The cops were cracking wise but keeping a straight face. The crowds were gathering on the avenue -- though it was now six o'clock and the Obama motorcade would not be moving up Sixth for another hour and a half. Turning left on West Third Street we stepped into the Blue Note, where Frank Sinatra Junior was going to sing some of his papa's tunes with an excellent band at around the same time that the curtain would go up at the Belasco, where the Obamas were going to see "Joe Turner's Come and Gone," August Wilson's play about black sharecroppers migrating to the industrial north.
Stacey managed to get us the two best seats at the Blue Note bar, and the next person to sit down wore a white jacket and a black shirt.
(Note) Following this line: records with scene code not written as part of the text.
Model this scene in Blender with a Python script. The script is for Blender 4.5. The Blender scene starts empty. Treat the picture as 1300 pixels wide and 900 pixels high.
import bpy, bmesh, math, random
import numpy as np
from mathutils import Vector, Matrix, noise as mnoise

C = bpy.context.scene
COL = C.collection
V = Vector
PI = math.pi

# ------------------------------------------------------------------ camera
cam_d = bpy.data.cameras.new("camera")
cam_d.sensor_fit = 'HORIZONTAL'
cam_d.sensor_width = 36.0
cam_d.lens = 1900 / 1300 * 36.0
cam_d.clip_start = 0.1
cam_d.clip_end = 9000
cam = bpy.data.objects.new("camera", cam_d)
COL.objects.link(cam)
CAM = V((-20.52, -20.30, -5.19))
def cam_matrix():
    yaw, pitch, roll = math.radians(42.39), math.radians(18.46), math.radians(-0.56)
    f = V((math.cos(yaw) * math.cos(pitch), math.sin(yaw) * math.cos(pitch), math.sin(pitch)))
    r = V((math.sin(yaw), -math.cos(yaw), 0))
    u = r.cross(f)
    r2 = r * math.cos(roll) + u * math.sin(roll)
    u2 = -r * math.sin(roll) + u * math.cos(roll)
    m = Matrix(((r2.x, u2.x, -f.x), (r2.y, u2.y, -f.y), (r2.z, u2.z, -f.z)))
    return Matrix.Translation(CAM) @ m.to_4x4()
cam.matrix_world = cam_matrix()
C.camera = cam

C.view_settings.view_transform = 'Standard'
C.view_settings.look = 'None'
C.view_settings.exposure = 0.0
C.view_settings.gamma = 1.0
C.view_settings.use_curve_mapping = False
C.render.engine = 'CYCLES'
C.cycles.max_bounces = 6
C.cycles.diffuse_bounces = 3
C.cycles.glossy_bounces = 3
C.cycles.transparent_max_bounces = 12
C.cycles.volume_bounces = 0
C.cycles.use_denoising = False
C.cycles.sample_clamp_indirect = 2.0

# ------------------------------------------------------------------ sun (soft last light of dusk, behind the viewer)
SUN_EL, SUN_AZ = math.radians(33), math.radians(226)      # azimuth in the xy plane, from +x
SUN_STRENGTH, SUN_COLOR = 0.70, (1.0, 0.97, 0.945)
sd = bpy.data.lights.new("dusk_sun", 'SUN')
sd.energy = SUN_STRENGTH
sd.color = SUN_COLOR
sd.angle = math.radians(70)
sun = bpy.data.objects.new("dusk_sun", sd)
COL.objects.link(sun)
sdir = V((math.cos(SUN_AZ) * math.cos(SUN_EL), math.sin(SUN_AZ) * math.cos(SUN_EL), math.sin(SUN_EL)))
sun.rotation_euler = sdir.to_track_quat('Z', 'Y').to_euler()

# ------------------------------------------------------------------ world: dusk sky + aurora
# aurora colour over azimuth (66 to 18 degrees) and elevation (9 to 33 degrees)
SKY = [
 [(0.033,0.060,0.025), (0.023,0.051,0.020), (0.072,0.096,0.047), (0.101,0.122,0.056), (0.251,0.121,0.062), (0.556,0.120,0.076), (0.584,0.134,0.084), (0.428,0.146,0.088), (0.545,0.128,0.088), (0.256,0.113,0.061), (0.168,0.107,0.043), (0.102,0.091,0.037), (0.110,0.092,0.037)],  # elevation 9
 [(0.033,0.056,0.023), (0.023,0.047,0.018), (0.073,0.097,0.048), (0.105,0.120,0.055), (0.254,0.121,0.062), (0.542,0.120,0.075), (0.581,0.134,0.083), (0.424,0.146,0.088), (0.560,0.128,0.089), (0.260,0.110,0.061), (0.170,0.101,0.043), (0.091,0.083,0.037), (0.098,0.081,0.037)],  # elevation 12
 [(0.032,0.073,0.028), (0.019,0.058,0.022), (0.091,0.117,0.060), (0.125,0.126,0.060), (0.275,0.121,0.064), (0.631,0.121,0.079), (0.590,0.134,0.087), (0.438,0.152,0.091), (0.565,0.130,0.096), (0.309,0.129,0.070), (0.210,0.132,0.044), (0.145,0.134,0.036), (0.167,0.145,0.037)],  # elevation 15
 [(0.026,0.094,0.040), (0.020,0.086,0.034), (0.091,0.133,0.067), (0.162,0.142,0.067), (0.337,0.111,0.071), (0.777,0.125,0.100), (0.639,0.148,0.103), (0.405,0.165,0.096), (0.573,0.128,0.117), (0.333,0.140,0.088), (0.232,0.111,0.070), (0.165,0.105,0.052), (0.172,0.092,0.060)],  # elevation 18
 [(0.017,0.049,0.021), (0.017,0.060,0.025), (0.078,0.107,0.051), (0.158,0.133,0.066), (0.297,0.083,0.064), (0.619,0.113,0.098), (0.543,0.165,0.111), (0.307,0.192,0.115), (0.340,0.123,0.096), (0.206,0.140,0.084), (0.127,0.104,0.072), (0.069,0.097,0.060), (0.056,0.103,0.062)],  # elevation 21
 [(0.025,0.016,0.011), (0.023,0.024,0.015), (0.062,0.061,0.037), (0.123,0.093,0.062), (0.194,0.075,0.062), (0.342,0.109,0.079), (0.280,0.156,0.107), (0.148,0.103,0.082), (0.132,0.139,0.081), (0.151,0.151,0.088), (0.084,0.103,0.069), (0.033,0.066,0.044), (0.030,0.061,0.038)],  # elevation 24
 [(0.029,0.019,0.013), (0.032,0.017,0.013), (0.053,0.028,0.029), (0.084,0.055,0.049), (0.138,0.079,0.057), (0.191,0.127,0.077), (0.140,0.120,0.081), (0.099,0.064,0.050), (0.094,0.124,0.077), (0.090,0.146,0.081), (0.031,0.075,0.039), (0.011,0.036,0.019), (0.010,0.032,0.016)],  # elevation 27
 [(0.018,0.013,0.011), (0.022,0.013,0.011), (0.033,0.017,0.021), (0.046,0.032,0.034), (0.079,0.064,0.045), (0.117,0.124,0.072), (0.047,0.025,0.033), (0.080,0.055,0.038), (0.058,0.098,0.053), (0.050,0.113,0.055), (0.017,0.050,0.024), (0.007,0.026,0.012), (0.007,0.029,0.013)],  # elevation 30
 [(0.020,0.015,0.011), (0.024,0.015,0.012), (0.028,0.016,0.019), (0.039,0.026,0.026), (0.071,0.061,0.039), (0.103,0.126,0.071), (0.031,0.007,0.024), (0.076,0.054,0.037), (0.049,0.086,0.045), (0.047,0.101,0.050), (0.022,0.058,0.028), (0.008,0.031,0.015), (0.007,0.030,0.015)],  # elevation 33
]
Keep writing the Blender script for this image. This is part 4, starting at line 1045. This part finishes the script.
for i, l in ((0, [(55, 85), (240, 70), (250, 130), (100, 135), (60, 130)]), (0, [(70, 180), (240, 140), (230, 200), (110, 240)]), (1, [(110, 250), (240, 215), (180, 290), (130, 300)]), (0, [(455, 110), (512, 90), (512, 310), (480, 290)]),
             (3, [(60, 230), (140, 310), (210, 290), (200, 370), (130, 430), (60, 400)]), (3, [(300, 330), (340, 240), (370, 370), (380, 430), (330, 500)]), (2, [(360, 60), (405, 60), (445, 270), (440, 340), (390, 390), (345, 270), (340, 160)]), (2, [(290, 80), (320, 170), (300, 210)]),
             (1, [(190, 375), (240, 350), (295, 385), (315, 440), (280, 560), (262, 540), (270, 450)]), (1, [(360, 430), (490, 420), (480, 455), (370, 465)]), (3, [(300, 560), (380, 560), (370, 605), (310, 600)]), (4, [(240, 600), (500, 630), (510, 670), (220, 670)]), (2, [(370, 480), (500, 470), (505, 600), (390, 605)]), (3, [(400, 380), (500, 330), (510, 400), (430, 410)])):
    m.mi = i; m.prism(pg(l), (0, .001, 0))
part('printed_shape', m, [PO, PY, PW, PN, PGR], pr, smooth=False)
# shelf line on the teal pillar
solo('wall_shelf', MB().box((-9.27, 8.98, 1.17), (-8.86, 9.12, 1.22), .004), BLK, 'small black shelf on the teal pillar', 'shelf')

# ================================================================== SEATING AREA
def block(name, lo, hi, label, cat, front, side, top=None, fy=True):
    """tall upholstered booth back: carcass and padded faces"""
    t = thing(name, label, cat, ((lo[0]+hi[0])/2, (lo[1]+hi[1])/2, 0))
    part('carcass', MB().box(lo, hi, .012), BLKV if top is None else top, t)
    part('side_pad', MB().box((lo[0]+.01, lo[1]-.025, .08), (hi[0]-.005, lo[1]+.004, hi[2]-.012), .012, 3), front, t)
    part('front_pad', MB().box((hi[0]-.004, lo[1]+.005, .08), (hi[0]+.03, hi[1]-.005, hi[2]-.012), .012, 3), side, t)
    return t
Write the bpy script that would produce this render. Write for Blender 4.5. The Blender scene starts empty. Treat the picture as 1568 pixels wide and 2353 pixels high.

If I ever write a spy novel, I can promise him a part. Stacey and I can recommend the concoction prepared by the bartender -- Vladimir by name, Serbia by origin -- consisting of tequila, agave, fresh lime and Grand Marnier, shaken vigorously with ice, then strained into a cold martini glass. Almost as much fun to make as to sip.
Sinatra Jr. called his father "Sinatra" and sang "Here's to the Losers" unexpectedly, and a song I hadn't heard before, said to be Johnny Mercer's last lyric, circa 1976. The music was undoubtedly Jimmy Van Heusen's, but what was the song called? "Empty Tables," maybe. Among the more predictable choices, Porter's "I've Got you Under My Skin," Arlen's "One for My Baby," and Gershwin's "A Foggy Day in London Town" showed that Nelson Riddle's peerless arrangements remain impreccable. From the Count Basie sessions, "Summer Wind" has weathered well; less so the bigger hit that was on the flip side of "Summer Wind" back in the summer of 1966: "Strangers in the Night." Each instrumentalist had his moment in the sun: the piano in "One for My Baby," the trombone in "Skin," the whole horn section in "Luck Be a Lady." Sinatra quoted his "uncle, Milton Berle" about how audiences used to be full of middle-aged men and their daughters. Tony Bennett was in the audience and took a bow. It was a lovely way to spend an evening.